-- Start of Information provided --

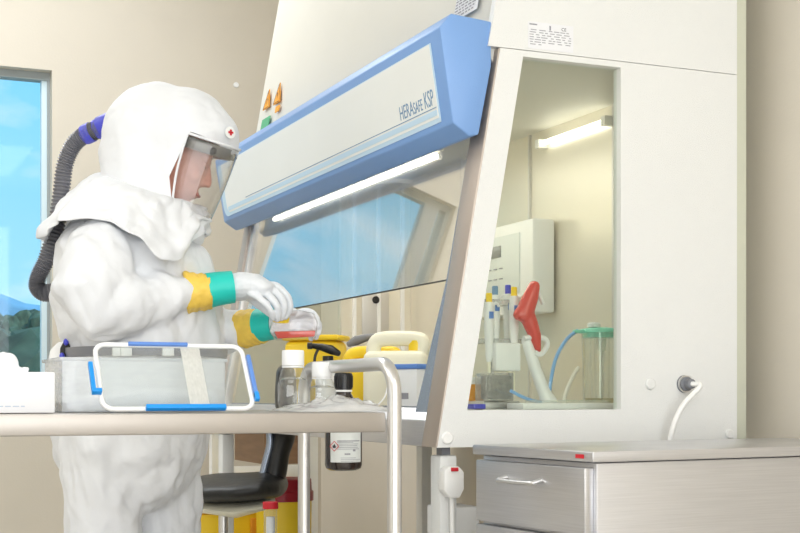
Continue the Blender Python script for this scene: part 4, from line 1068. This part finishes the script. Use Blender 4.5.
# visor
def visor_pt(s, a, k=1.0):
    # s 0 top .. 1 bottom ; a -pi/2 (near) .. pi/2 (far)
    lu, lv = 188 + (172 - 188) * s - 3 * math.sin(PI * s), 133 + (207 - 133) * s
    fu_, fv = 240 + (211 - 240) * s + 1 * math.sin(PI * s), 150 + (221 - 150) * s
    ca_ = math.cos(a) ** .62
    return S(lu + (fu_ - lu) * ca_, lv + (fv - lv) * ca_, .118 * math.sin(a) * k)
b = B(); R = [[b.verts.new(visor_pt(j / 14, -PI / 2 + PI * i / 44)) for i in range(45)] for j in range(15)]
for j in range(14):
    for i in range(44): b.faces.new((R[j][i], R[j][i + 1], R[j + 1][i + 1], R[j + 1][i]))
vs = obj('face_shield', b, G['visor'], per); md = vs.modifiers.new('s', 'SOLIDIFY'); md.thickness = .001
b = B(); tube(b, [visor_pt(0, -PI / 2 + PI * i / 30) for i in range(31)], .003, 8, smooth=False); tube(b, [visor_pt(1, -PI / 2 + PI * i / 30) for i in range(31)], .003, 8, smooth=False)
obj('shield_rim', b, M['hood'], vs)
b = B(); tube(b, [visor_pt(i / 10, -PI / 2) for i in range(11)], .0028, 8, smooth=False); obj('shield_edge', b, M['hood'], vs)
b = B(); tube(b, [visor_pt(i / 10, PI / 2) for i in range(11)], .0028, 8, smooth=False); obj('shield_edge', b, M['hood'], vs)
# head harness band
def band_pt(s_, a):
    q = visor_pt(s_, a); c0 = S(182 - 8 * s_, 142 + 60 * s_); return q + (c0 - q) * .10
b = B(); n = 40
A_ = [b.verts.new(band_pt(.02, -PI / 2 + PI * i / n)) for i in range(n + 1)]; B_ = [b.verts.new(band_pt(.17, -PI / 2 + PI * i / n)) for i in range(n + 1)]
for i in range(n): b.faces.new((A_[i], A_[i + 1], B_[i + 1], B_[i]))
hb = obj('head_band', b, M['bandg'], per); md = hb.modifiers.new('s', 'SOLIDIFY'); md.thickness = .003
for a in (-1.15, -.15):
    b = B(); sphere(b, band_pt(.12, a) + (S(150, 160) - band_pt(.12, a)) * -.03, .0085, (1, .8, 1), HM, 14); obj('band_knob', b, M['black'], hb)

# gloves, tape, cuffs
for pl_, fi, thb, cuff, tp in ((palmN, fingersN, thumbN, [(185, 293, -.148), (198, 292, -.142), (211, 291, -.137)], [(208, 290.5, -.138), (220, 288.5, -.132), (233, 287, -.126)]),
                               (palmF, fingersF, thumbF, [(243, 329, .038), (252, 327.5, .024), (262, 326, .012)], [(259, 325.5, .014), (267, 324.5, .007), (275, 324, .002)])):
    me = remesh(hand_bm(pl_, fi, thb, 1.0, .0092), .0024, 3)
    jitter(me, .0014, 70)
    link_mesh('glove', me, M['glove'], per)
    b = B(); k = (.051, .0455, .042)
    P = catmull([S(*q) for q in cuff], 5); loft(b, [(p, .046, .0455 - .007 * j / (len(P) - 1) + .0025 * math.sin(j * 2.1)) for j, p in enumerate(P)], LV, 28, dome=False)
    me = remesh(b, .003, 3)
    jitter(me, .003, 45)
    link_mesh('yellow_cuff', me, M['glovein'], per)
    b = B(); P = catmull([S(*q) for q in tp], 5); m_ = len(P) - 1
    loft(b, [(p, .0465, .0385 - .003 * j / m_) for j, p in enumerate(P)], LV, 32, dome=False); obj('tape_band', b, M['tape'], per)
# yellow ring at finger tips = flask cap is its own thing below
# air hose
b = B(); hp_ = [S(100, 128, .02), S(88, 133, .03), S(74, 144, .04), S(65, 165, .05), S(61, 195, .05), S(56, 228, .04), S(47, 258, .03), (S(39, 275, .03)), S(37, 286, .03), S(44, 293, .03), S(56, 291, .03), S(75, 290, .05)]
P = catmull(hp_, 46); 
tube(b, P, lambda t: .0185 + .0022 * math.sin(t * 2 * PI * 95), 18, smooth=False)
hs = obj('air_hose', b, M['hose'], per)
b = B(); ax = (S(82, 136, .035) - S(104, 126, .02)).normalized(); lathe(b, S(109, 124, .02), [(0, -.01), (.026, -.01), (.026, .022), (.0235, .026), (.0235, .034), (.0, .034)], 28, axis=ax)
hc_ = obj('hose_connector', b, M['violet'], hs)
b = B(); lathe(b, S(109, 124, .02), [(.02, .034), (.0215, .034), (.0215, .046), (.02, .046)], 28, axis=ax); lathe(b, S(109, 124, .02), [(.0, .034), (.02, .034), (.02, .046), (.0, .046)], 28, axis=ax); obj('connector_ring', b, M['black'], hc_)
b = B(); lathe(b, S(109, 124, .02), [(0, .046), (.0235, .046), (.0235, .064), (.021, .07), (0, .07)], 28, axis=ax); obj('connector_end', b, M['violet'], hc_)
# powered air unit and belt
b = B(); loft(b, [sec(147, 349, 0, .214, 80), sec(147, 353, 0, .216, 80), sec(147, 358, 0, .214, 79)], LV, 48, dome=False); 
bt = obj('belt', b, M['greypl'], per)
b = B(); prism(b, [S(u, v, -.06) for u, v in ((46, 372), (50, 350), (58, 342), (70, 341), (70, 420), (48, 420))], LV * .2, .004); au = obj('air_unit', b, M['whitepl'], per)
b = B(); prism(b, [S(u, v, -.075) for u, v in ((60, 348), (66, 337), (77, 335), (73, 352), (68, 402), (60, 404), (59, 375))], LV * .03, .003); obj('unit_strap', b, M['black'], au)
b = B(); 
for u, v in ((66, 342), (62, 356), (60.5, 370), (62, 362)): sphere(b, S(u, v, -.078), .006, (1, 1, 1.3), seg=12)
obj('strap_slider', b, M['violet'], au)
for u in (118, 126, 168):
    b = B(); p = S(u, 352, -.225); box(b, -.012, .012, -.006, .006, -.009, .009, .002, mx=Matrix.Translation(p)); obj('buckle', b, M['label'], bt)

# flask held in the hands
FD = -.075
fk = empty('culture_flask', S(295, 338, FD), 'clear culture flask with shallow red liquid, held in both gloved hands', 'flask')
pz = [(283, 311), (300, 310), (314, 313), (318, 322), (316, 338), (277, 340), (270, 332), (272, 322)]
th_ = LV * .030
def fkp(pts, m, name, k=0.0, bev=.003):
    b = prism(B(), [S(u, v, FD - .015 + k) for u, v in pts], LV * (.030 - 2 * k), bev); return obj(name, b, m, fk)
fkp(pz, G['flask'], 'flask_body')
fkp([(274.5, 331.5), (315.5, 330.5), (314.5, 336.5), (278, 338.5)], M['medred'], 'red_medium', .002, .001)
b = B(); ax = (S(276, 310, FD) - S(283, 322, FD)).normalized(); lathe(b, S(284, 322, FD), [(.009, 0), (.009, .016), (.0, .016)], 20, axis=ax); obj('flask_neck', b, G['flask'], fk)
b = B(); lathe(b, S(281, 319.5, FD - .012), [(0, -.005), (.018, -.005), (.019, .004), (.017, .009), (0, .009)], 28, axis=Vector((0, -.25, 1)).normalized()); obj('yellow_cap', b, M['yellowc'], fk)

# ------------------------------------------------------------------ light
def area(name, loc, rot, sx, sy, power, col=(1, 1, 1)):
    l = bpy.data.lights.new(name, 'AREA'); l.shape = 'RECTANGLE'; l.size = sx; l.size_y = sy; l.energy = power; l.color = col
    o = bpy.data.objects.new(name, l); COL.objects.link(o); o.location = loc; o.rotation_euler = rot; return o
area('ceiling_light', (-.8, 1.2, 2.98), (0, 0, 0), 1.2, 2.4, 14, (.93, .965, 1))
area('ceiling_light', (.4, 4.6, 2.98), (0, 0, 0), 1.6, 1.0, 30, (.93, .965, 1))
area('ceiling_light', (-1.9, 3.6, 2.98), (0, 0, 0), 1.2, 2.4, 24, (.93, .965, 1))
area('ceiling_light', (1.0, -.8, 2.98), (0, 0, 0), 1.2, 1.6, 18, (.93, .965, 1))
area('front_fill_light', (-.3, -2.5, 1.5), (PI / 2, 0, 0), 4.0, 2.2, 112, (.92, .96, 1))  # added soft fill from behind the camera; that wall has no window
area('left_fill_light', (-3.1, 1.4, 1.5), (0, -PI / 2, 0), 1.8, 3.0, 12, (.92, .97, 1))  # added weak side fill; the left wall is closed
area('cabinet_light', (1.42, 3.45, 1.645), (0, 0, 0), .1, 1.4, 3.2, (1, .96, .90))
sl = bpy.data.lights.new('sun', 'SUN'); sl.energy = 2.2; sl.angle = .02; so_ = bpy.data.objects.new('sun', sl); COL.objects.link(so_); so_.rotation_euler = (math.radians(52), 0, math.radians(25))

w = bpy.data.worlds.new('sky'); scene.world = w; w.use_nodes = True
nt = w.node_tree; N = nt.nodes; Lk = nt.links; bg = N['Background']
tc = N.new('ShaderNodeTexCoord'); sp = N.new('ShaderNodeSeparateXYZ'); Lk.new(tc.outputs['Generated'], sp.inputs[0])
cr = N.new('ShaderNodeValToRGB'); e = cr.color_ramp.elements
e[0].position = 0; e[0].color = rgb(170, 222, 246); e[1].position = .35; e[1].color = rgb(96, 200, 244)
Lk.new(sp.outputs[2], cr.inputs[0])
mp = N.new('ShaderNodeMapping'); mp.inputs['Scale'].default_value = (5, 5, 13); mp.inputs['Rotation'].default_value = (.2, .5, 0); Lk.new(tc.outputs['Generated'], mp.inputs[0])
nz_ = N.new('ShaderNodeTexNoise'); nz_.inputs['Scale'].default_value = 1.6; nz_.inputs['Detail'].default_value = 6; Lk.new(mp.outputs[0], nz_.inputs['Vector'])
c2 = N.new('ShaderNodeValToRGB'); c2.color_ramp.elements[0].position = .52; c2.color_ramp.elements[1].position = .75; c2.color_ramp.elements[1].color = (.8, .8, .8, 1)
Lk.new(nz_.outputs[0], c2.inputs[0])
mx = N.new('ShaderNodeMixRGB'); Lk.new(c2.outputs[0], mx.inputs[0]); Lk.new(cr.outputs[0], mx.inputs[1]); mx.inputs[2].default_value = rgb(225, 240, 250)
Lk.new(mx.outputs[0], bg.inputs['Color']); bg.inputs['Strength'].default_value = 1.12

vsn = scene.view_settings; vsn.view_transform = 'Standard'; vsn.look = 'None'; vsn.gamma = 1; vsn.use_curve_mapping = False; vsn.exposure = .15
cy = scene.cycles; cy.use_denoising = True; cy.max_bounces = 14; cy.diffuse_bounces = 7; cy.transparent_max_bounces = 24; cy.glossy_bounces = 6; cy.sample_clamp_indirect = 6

-- End of Information provided --

• Stated goal: Pull out every line in the material above where "scene" occurs.

• Problem solution:
Continue the Blender Python script for this scene: part 4, from line 1068. This part finishes the script. Use Blender 4.5.
w = bpy.data.worlds.new('sky'); scene.world = w; w.use_nodes = True
vsn = scene.view_settings; vsn.view_transform = 'Standard'; vsn.look = 'None'; vsn.gamma = 1; vsn.use_curve_mapping = False; vsn.exposure = .15
cy = scene.cycles; cy.use_denoising = True; cy.max_bounces = 14; cy.diffuse_bounces = 7; cy.transparent_max_bounces = 24; cy.glossy_bounces = 6; cy.sample_clamp_indirect = 6